## Exercise
Reproduce the material below line by line, beginning with its first line and ending with the line that contains "rnd = random.Random(7)"; leave out pictures.

^^^^

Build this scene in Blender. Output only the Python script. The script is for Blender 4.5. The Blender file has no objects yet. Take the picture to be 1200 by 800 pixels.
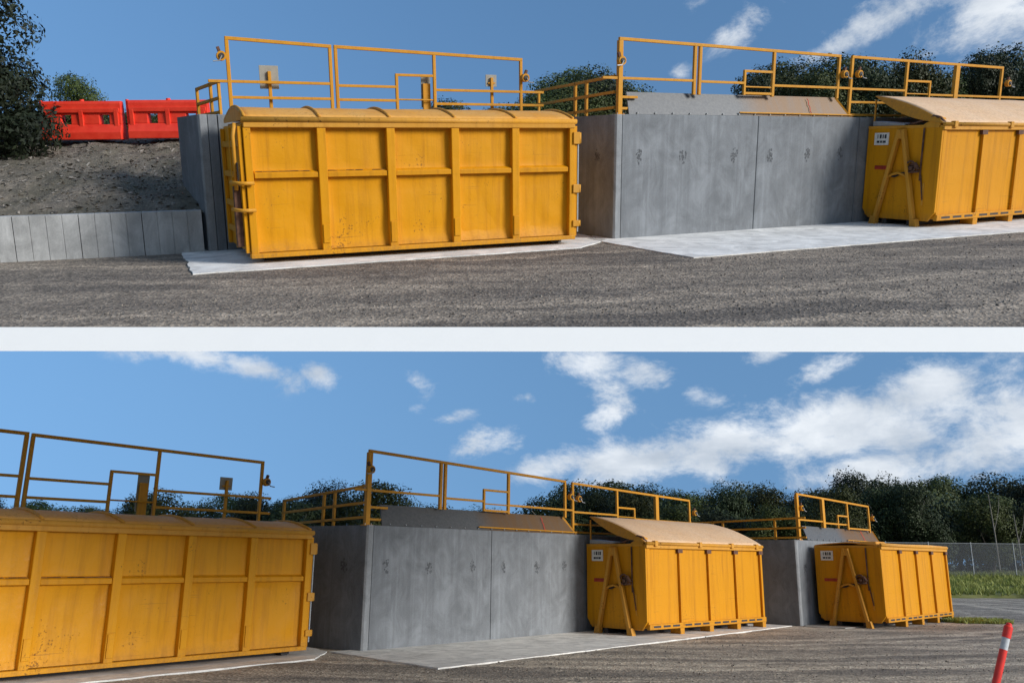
import bpy, math, random
from mathutils import Vector, Matrix, noise
R = math.radians
sc = bpy.context.scene
col = sc.collection
rnd = random.Random(7)

# ------------------------------------------------------------------ placing
# Two yards, one above the other.  The lower yard is level.  The upper yard is
# built on a tilted white-edged deck that rises away from the viewer above it.
EYE = 1.82
def basis(pitch, roll):
    c, s = math.cos(pitch), math.sin(pitch)
    cr, sr = math.cos(roll), math.sin(roll)
    def m(x, z, y):
        x, z = cr*x - sr*z, sr*x + cr*z
        return Vector((x, c*y - s*z, s*y + c*z))
    return m(1, 0, 0), m(0, 0, 1), m(0, 1, 0)          # right, forward, up
def mat3(r, f, u):
    return Matrix(((r.x, f.x, u.x), (r.y, f.y, u.y), (r.z, f.z, u.z)))
CAM_R, CAM_F, CAM_U = basis(math.atan(.255), R(.6))
MA = mat3(CAM_R, CAM_F, CAM_U)
MB_ = mat3(*basis(math.atan(-.228), R(-.45)))
LOWER = Matrix.Identity(4)
UPPER = Matrix.Translation((0, 0, EYE)) @ (MA @ MB_.transposed()).to_4x4() @ Matrix.Translation((0, 0, -1.87))

cam = bpy.data.cameras.new('camera')
cam.sensor_width = 36; cam.lens = 30; cam.clip_start = .1; cam.clip_end = 3000
co = bpy.data.objects.new('camera', cam); col.objects.link(co)
m = Matrix(((CAM_R.x, CAM_U.x, -CAM_F.x), (CAM_R.y, CAM_U.y, -CAM_F.y), (CAM_R.z, CAM_U.z, -CAM_F.z))).to_4x4()
co.matrix_world = Matrix.Translation((0, 0, EYE)) @ m
sc.camera = co

# ------------------------------------------------------------------ mesh helper
class MB:
    def __init__(s): s.v = []; s.f = []
    def add(s, vs, fs):
        n = len(s.v); s.v += [tuple(v) for v in vs]; s.f += [tuple(i+n for i in f) for f in fs]; return s
    def hexa(s, p):      # 8 points: bottom 0-3 ccw, top 4-7
        return s.add(p, [(3,2,1,0),(4,5,6,7),(0,1,5,4),(1,2,6,5),(2,3,7,6),(3,0,4,7)])
    def box(s, x0, x1, y0, y1, z0, z1):
        return s.hexa([(x0,y0,z0),(x1,y0,z0),(x1,y1,z0),(x0,y1,z0),(x0,y0,z1),(x1,y0,z1),(x1,y1,z1),(x0,y1,z1)])
    def bar(s, a, b, w, h=None, up=(0,0,1)):           # rectangular bar a->b
        a, b = Vector(a), Vector(b); h = h or w; d = (b-a).normalized(); up = Vector(up)
        if abs(d.dot(up)) > .95: up = Vector((0,1,0))
        sx = d.cross(up).normalized()*w/2; sz = sx.cross(d).normalized()*h/2
        q = []
        for c in (a, b): q += [c-sx-sz, c+sx-sz, c+sx+sz, c-sx+sz]
        return s.add(q, [(0,1,2,3),(7,6,5,4),(4,5,1,0),(5,6,2,1),(6,7,3,2),(7,4,0,3)])
    def tube(s, pts, r, n=10, caps=True, r2=None):
        pts = [Vector(p) for p in pts]; k = len(pts); base = len(s.v); ref = None
        for i, p in enumerate(pts):
            d = (pts[min(i+1,k-1)]-pts[max(i-1,0)]).normalized()
            if ref is None: ref = d.orthogonal().normalized()
            ref = (ref - d*ref.dot(d)).normalized(); o = d.cross(ref)
            rr = r if r2 is None else r+(r2-r)*i/max(1,k-1)
            if isinstance(r, (list, tuple)): rr = r[i]
            for j in range(n):
                a = 2*math.pi*j/n; s.v.append(tuple(p+ref*math.cos(a)*rr+o*math.sin(a)*rr))
        for i in range(k-1):
            for j in range(n):
                a = base+i*n+j; b = base+i*n+(j+1)%n; s.f.append((a,b,b+n,a+n))
        if caps:
            s.f.append(tuple(base+j for j in range(n-1,-1,-1))); s.f.append(tuple(base+(k-1)*n+j for j in range(n)))
        return s
    def prism(s, poly, z0, z1):
        n = len(poly); vs = [(x,y,z0) for x,y in poly]+[(x,y,z1) for x,y in poly]
        fs = [tuple(range(n-1,-1,-1)), tuple(range(n,2*n))]
        fs += [(i,(i+1)%n,(i+1)%n+n,i+n) for i in range(n)]
        return s.add(vs, fs)
    def prism_x(s, poly, x0, x1):                       # poly in (y,z)
        n = len(poly); vs = [(x0,y,z) for y,z in poly]+[(x1,y,z) for y,z in poly]
        fs = [tuple(range(n)), tuple(range(2*n-1,n-1,-1))]
        fs += [((i+1)%n,i,i+n,(i+1)%n+n) for i in range(n)]
        return s.add(vs, fs)
    def grid(s, nx, ny, fn):
        b = len(s.v)
        for j in range(ny+1):
            for i in range(nx+1): s.v.append(tuple(fn(i/nx, j/ny)))
        for j in range(ny):
            for i in range(nx):
                a = b+j*(nx+1)+i; s.f.append((a,a+1,a+nx+2,a+nx+1))
        return s
    def build(s, name, mat, parent=None, M=None, bevel=0, smooth=False):
        me = bpy.data.meshes.new(name); me.from_pydata(s.v, [], s.f); me.update()
        me.materials.append(mat)
        if smooth:
            for p in me.polygons: p.use_smooth = True
        o = bpy.data.objects.new(name, me); col.objects.link(o)
        if parent: o.parent = parent
        if M is not None: o.matrix_basis = M
        if bevel:
            b = o.modifiers.new('bevel', 'BEVEL'); b.width = bevel; b.segments = 2; b.limit_method = 'ANGLE'; b.angle_limit = R(40)
        return o
def tag(o, label, cat, group=None, kind=None):
    if label: o['label'] = label
    if cat: o['category'] = cat
    if group: o['group'] = group
    if kind: o['kind'] = kind
    return o
def thing(name, label, cat, M, group=None):
    o = bpy.data.objects.new(name, None); o.empty_display_size = .3; col.objects.link(o); o.matrix_basis = M
    return tag(o, label, cat, group)
def at(W, x, y, deg=0, z=0): return W @ Matrix.Translation((x, y, z)) @ Matrix.Rotation(R(deg), 4, 'Z')
def struct(o): o['kind'] = 'structure'; return o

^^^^

## Problem solution
Build this scene in Blender. Output only the Python script. The script is for Blender 4.5. The Blender file has no objects yet. Take the picture to be 1200 by 800 pixels.
import bpy, math, random
from mathutils import Vector, Matrix, noise
R = math.radians
sc = bpy.context.scene
col = sc.collection
rnd = random.Random(7)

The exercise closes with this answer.